(GOAL):
Exclude the pictures, then copy word for word the lines running from the beginning of the records through the line with "d = ray(px, py); return EYE + d*(Y/d.y)".

· · · ·

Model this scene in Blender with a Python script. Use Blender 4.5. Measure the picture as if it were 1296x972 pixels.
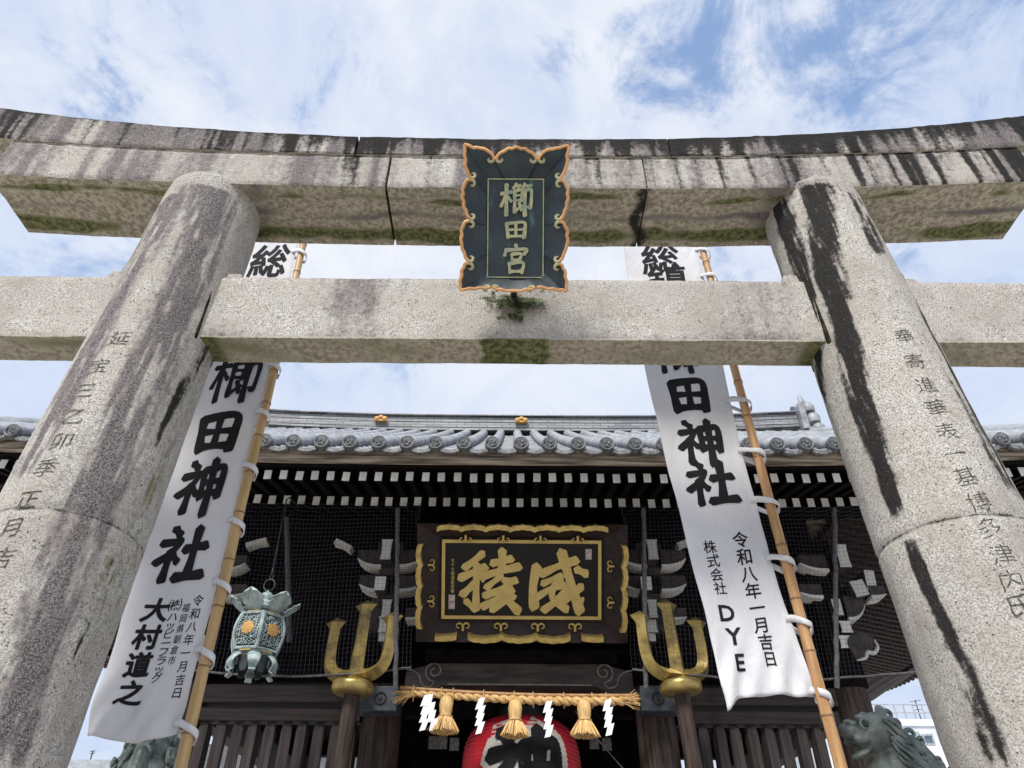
import bpy, bmesh, math, random
from mathutils import Vector, Matrix, noise
random.seed(7)
PI = math.pi
for o in list(bpy.data.objects): bpy.data.objects.remove(o)
S = bpy.context.scene
COL = S.collection

# ------------------------------------------------------------------ camera
PITCH, ROLL, FPX = math.radians(37.5), math.radians(0.4), 910.0
EYE = Vector((0, 0, 1.6))
FWD = Vector((0, math.cos(PITCH), math.sin(PITCH)))
_U = Vector((0, -math.sin(PITCH), math.cos(PITCH))); _R = Vector((1, 0, 0))
RGT = math.cos(ROLL)*_R + math.sin(ROLL)*_U
UPV = math.cos(ROLL)*_U - math.sin(ROLL)*_R
cd = bpy.data.cameras.new('camera'); cam = bpy.data.objects.new('camera', cd); COL.objects.link(cam)
cd.sensor_width = 36; cd.lens = FPX/1296*36; cd.clip_end = 5000; cd.clip_start = .05
cam.matrix_world = Matrix.Translation(EYE) @ Matrix((RGT, UPV, -FWD)).transposed().to_4x4()
S.camera = cam
def ray(px, py): return FWD + (px-648)/FPX*RGT + (486-py)/FPX*UPV
def at(px, py, Y):                      # where a line of sight meets the plane y = Y
    d = ray(px, py); return EYE + d*(Y/d.y)

# ------------------------------------------------------------------ sky and sun
SUN_EL, SUN_AZ = math.radians(48), math.radians(200)     # behind the camera
W = bpy.data.worlds.new('World'); S.world = W; W.use_nodes = True
def world():
    nt = W.node_tree; nt.nodes.clear(); N = nt.nodes.new; L = nt.links.new
    def math_(op, a, b=None, c=None, clamp=False):
        n = N('ShaderNodeMath'); n.operation = op; n.use_clamp = clamp
        for i, v in enumerate((a, b, c)):
            if v is None: continue
            if isinstance(v, (int, float)): n.inputs[i].default_value = v
            else: L(v, n.inputs[i])
        return n.outputs[0]
    out = N('ShaderNodeOutputWorld'); bg = N('ShaderNodeBackground'); bg.inputs[1].default_value = .1
    sky = N('ShaderNodeTexSky'); sky.sky_type = 'NISHITA'; sky.sun_disc = False
    sky.sun_elevation = SUN_EL; sky.sun_rotation = SUN_AZ; sky.air_density = 1.0; sky.dust_density = .6; sky.ozone_density = 2
    tc = N('ShaderNodeTexCoord'); sp = N('ShaderNodeSeparateXYZ'); L(tc.outputs['Generated'], sp.inputs[0])
    zz = math_('ADD', math_('MAXIMUM', sp.outputs[2], 0.0), .25)
    cx = math_('DIVIDE', sp.outputs[0], zz); cy = math_('DIVIDE', sp.outputs[1], zz)
    cb = N('ShaderNodeCombineXYZ'); L(cx, cb.inputs[0]); L(cy, cb.inputs[1])
    def nz(scale, det, rough, dist, off, st=(1, 1, 1), rot=0):
        mp = N('ShaderNodeMapping'); mp.inputs['Location'].default_value = off; mp.inputs['Scale'].default_value = st
        mp.inputs['Rotation'].default_value = (0, 0, rot)
        L(cb.outputs[0], mp.inputs[0])
        n = N('ShaderNodeTexNoise'); n.inputs['Scale'].default_value = scale; n.inputs['Detail'].default_value = det
        n.inputs['Roughness'].default_value = rough; n.inputs['Distortion'].default_value = dist
        L(mp.outputs[0], n.inputs['Vector']); return n.outputs['Fac']
    n1 = nz(3.0, 14, .66, .45, (3.1, 7.7, 0), (1, 1.25, 1), .5)
    n2 = nz(7.5, 10, .66, .6, (1.3, 2.2, 0), (1, .8, 1), .7)
    n3 = nz(1.3, 6, .55, .2, (9.0, 4.0, 0))
    # clearer patches of sky lie to the right and overhead
    def lobe(px, py, k):
        d = ray(px, py).normalized()
        vm = N('ShaderNodeVectorMath'); vm.operation = 'DOT_PRODUCT'; vm.inputs[1].default_value = d
        L(tc.outputs['Generated'], vm.inputs[0])
        return math_('EXPONENT', math_('MULTIPLY', math_('SUBTRACT', vm.outputs['Value'], 1.0), k))
    bias = math_('ADD', math_('MULTIPLY', lobe(1120, 90, 55), .135), math_('MULTIPLY', lobe(800, 60, 260), .10))
    bias = math_('ADD', bias, math_('MULTIPLY', lobe(90, 60, 60), .05))
    cov = math_('ADD', math_('MULTIPLY', n1, .54), math_('MULTIPLY', n2, .46))
    cov = math_('SUBTRACT', cov, bias)
    mr = N('ShaderNodeMapRange'); mr.interpolation_type = 'SMOOTHSTEP'
    mr.inputs[1].default_value = .315; mr.inputs[2].default_value = .44; L(cov, mr.inputs[0])
    mask = math_('MULTIPLY_ADD', mr.outputs[0], .92, .04, True)
    # cloud brightness: white tops, lavender-grey bellies
    cr = N('ShaderNodeValToRGB'); e = cr.color_ramp.elements
    e[0].position = .34; e[0].color = (3.9, 4.7, 6.4, 1); e[1].position = .60; e[1].color = (6.7, 6.85, 7.2, 1)
    mixn = math_('ADD', math_('MULTIPLY', n3, .55), math_('MULTIPLY', n2, .45)); L(mixn, cr.inputs[0])
    # blue between clouds: the Nishita sky lifted by thin high haze
    hz = N('ShaderNodeMix'); hz.data_type = 'RGBA'; hz.inputs[0].default_value = .65
    L(sky.outputs[0], hz.inputs[6]); hz.inputs[7].default_value = (2.4, 3.7, 6.3, 1)
    mx = N('ShaderNodeMix'); mx.data_type = 'RGBA'; L(mask, mx.inputs[0]); L(hz.outputs[2], mx.inputs[6]); L(cr.outputs[0], mx.inputs[7])
    # low sky: smooth thin veil
    lo = N('ShaderNodeMapRange'); lo.interpolation_type = 'SMOOTHSTEP'
    lo.inputs[1].default_value = .45; lo.inputs[2].default_value = .78; lo.inputs[3].default_value = .72; lo.inputs[4].default_value = 0
    L(sp.outputs[2], lo.inputs[0])
    veil = N('ShaderNodeMix'); veil.data_type = 'RGBA'; L(lo.outputs[0], veil.inputs[0]); L(mx.outputs[2], veil.inputs[6])
    vc = N('ShaderNodeValToRGB'); e = vc.color_ramp.elements
    e[0].position = .35; e[0].color = (3.7, 4.75, 6.7, 1); e[1].position = .66; e[1].color = (5.2, 5.75, 6.9, 1)
    L(n1, vc.inputs[0]); L(vc.outputs[0], veil.inputs[7])
    L(veil.outputs[2], bg.inputs[0]); L(bg.outputs[0], out.inputs[0])
world()
sl = bpy.data.lights.new('sun', 'SUN'); sl.energy = 3.0; sl.angle = math.radians(16); sl.color = (1, .96, .9)
sun = bpy.data.objects.new('sun', sl); COL.objects.link(sun)
sdir = Vector((math.sin(SUN_AZ)*math.cos(SUN_EL), math.cos(SUN_AZ)*math.cos(SUN_EL), math.sin(SUN_EL)))
sun.rotation_euler = sdir.to_track_quat('Z', 'Y').to_euler(); sun.location = (0, -20, 30)
vs = S.view_settings; vs.view_transform = 'Standard'; vs.look = 'None'; vs.exposure = 0.48; vs.gamma = 1

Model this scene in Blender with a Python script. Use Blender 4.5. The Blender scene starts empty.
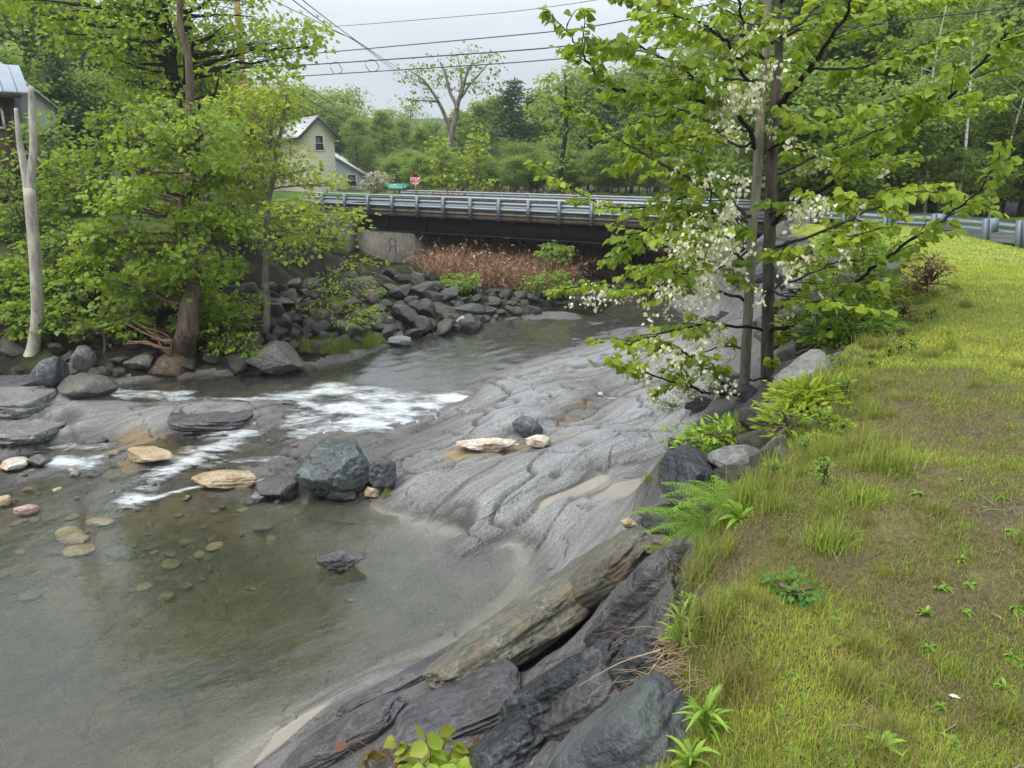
import bpy, math, random
import numpy as np
from mathutils import Vector, Matrix

# ------------------------------------------------------------------ scene, camera, light
S = bpy.context.scene
COL = S.collection
PITCH = math.radians(15.4); FPX = 750.0; EYE = 1.65
cam_data = bpy.data.cameras.new('camera'); cam = bpy.data.objects.new('camera', cam_data); COL.objects.link(cam)
cam.location = (0, 0, EYE); cam.rotation_euler = (math.radians(90) - PITCH, 0, 0)
cam_data.sensor_width = 36.0; cam_data.lens = FPX / 1024 * 36.0
cam_data.clip_start = 0.05; cam_data.clip_end = 3000
S.camera = cam

SUN_EL, SUN_AZ = math.radians(56), math.radians(235)     # azimuth clockwise from +Y
W = bpy.data.worlds.new('World'); S.world = W; W.use_nodes = True
wt = W.node_tree; wt.nodes.clear()
wo = wt.nodes.new('ShaderNodeOutputWorld'); wb = wt.nodes.new('ShaderNodeBackground')
sky = wt.nodes.new('ShaderNodeTexSky'); sky.sky_type = 'NISHITA'; sky.sun_disc = False
sky.sun_elevation = SUN_EL; sky.sun_rotation = SUN_AZ
sky.air_density = 1.0; sky.dust_density = 6.0; sky.ozone_density = 1.0
# overcast: the sky seen through a grey cloud sheet
tcw = wt.nodes.new('ShaderNodeTexCoord'); mpw = wt.nodes.new('ShaderNodeMapping'); mpw.inputs['Scale'].default_value = (1, 1, 3.0)
nzw = wt.nodes.new('ShaderNodeTexNoise'); nzw.inputs['Scale'].default_value = 2.2; nzw.inputs['Detail'].default_value = 6
rpw = wt.nodes.new('ShaderNodeValToRGB')
rpw.color_ramp.elements[0].position = .3; rpw.color_ramp.elements[0].color = (4.05, 4.6, 5.15, 1)
rpw.color_ramp.elements[1].position = .72; rpw.color_ramp.elements[1].color = (5.8, 6.2, 6.5, 1)
mxw = wt.nodes.new('ShaderNodeMix'); mxw.data_type = 'RGBA'; mxw.inputs[0].default_value = .86
L = wt.links.new
L(tcw.outputs['Generated'], mpw.inputs[0]); L(mpw.outputs[0], nzw.inputs['Vector']); L(nzw.outputs[0], rpw.inputs[0])
# an overcast sky is about three times brighter overhead than at the horizon
sxw = wt.nodes.new('ShaderNodeSeparateXYZ'); mrw = wt.nodes.new('ShaderNodeMapRange'); mrw.inputs[1].default_value = .12; mrw.inputs[2].default_value = .9; mrw.inputs[3].default_value = 1.0; mrw.inputs[4].default_value = 3.4
vmw = wt.nodes.new('ShaderNodeVectorMath'); vmw.operation = 'SCALE'
L(tcw.outputs['Generated'], sxw.inputs[0]); L(sxw.outputs[2], mrw.inputs[0]); L(rpw.outputs[0], vmw.inputs[0]); L(mrw.outputs[0], vmw.inputs['Scale'])
L(sky.outputs[0], mxw.inputs[6]); L(vmw.outputs[0], mxw.inputs[7]); L(mxw.outputs[2], wb.inputs[0]); L(wb.outputs[0], wo.inputs[0])
wb.inputs[1].default_value = 0.075

sd = bpy.data.lights.new('sun', 'SUN'); sd.energy = 1.5; sd.angle = math.radians(40); sd.color = (1.0, .945, .85)
sun = bpy.data.objects.new('sun', sd); COL.objects.link(sun)
sv = Vector((math.sin(SUN_AZ) * math.cos(SUN_EL), math.cos(SUN_AZ) * math.cos(SUN_EL), math.sin(SUN_EL)))
sun.rotation_euler = sv.to_track_quat('Z', 'Y').to_euler()
S.view_settings.view_transform = 'Standard'; S.view_settings.look = 'None'
S.view_settings.exposure = 0.98; S.view_settings.gamma = 1.0
try:
    S.cycles.max_bounces = 8; S.cycles.transparent_max_bounces = 10; S.cycles.diffuse_bounces = 3; S.cycles.caustics_reflective = False
    S.cycles.use_denoising = True
except Exception: pass

# ------------------------------------------------------------------ projection helpers (pixel -> real point)
def ray(px, py):
    u = (px - 512) / FPX; v = (384 - py) / FPX
    return np.array((u, math.cos(PITCH) + v * math.sin(PITCH), -math.sin(PITCH) + v * math.cos(PITCH)))
def Pz(px, py, z):
    d = ray(px, py); return np.array((0, 0, EYE)) + d * ((z - EYE) / d[2])
def Py(px, py, Y):
    d = ray(px, py); return np.array((0, 0, EYE)) + d * (Y / d[1])
def mpp(Y): return Y / math.cos(PITCH) / FPX * .98          # metres per pixel, roughly, at forward distance Y

# ------------------------------------------------------------------ noise
def _h(ix, iy, iz):
    n = (ix.astype(np.int64) * 374761393 + iy.astype(np.int64) * 668265263 + iz.astype(np.int64) * 2147483647 * 3 + iz.astype(np.int64) * 1274126177) & 0xffffffff
    n = ((n ^ (n >> 13)) * 1274126177) & 0xffffffff
    n = ((n ^ (n >> 16)) * 2246822519) & 0xffffffff
    return ((n ^ (n >> 15)) & 0xffffff) / float(0xffffff)
def vnoise(x, y, z=0.0):
    x = np.asarray(x, float); y = np.asarray(y, float); z = np.zeros_like(x) + z
    ix, iy, iz = np.floor(x), np.floor(y), np.floor(z)
    fx, fy, fz = x - ix, y - iy, z - iz
    fx, fy, fz = [f * f * f * (f * (f * 6 - 15) + 10) for f in (fx, fy, fz)]
    r = 0
    for dx in (0, 1):
        wx = fx if dx else 1 - fx
        for dy in (0, 1):
            wy = fy if dy else 1 - fy
            for dz in (0, 1):
                wz = fz if dz else 1 - fz
                r = r + wx * wy * wz * _h(ix + dx, iy + dy, iz + dz)
    return r * 2 - 1
def fbm(x, y, z=0.0, oct=4, gain=.5):
    r = 0; a = 1; t = 0
    for k in range(oct):
        r = r + a * vnoise(np.asarray(x) * 2 ** k + 17.3 * k, np.asarray(y) * 2 ** k - 9.1 * k, np.asarray(z) * 2 ** k + 3.7 * k)
        t += a; a *= gain
    return r / t
def sst(a, b, x):
    t = np.clip((np.asarray(x, float) - a) / (b - a), 0, 1); return t * t * (3 - 2 * t)

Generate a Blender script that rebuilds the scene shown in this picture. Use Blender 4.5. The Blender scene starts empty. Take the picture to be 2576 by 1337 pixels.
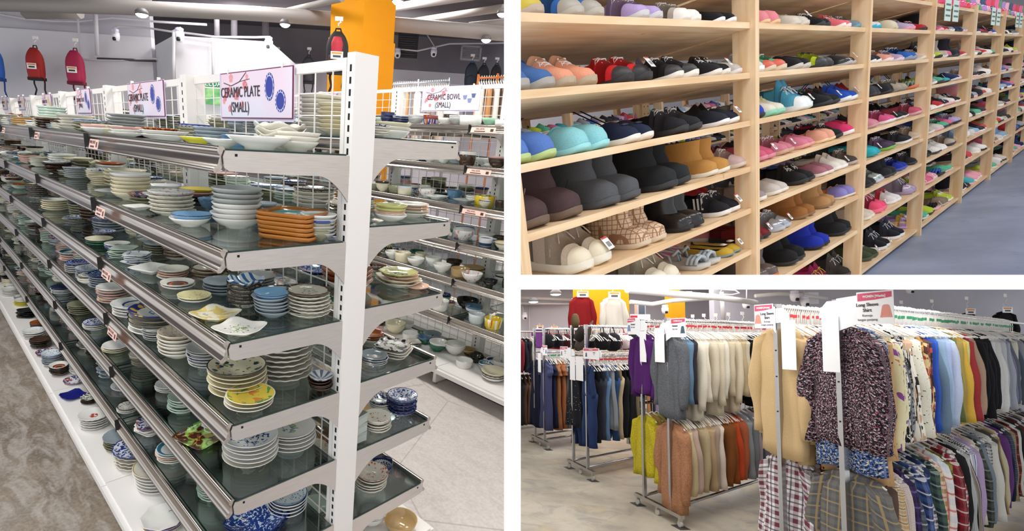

· · · ·

(CORRECT ANSWER):
Model this scene in Blender with a Python script. Use Blender 4.5. Measure the picture as if it were 1296x972 pixels.
import bpy, bmesh, math, random
from mathutils import Vector, Matrix, noise
random.seed(7)
PI = math.pi
for o in list(bpy.data.objects): bpy.data.objects.remove(o)
S = bpy.context.scene
COL = S.collection

# ------------------------------------------------------------------ camera
PITCH, ROLL, FPX = math.radians(37.5), math.radians(0.4), 910.0
EYE = Vector((0, 0, 1.6))
FWD = Vector((0, math.cos(PITCH), math.sin(PITCH)))
_U = Vector((0, -math.sin(PITCH), math.cos(PITCH))); _R = Vector((1, 0, 0))
RGT = math.cos(ROLL)*_R + math.sin(ROLL)*_U
UPV = math.cos(ROLL)*_U - math.sin(ROLL)*_R
cd = bpy.data.cameras.new('camera'); cam = bpy.data.objects.new('camera', cd); COL.objects.link(cam)
cd.sensor_width = 36; cd.lens = FPX/1296*36; cd.clip_end = 5000; cd.clip_start = .05
cam.matrix_world = Matrix.Translation(EYE) @ Matrix((RGT, UPV, -FWD)).transposed().to_4x4()
S.camera = cam
def ray(px, py): return FWD + (px-648)/FPX*RGT + (486-py)/FPX*UPV
def at(px, py, Y):                      # where a line of sight meets the plane y = Y
    d = ray(px, py); return EYE + d*(Y/d.y)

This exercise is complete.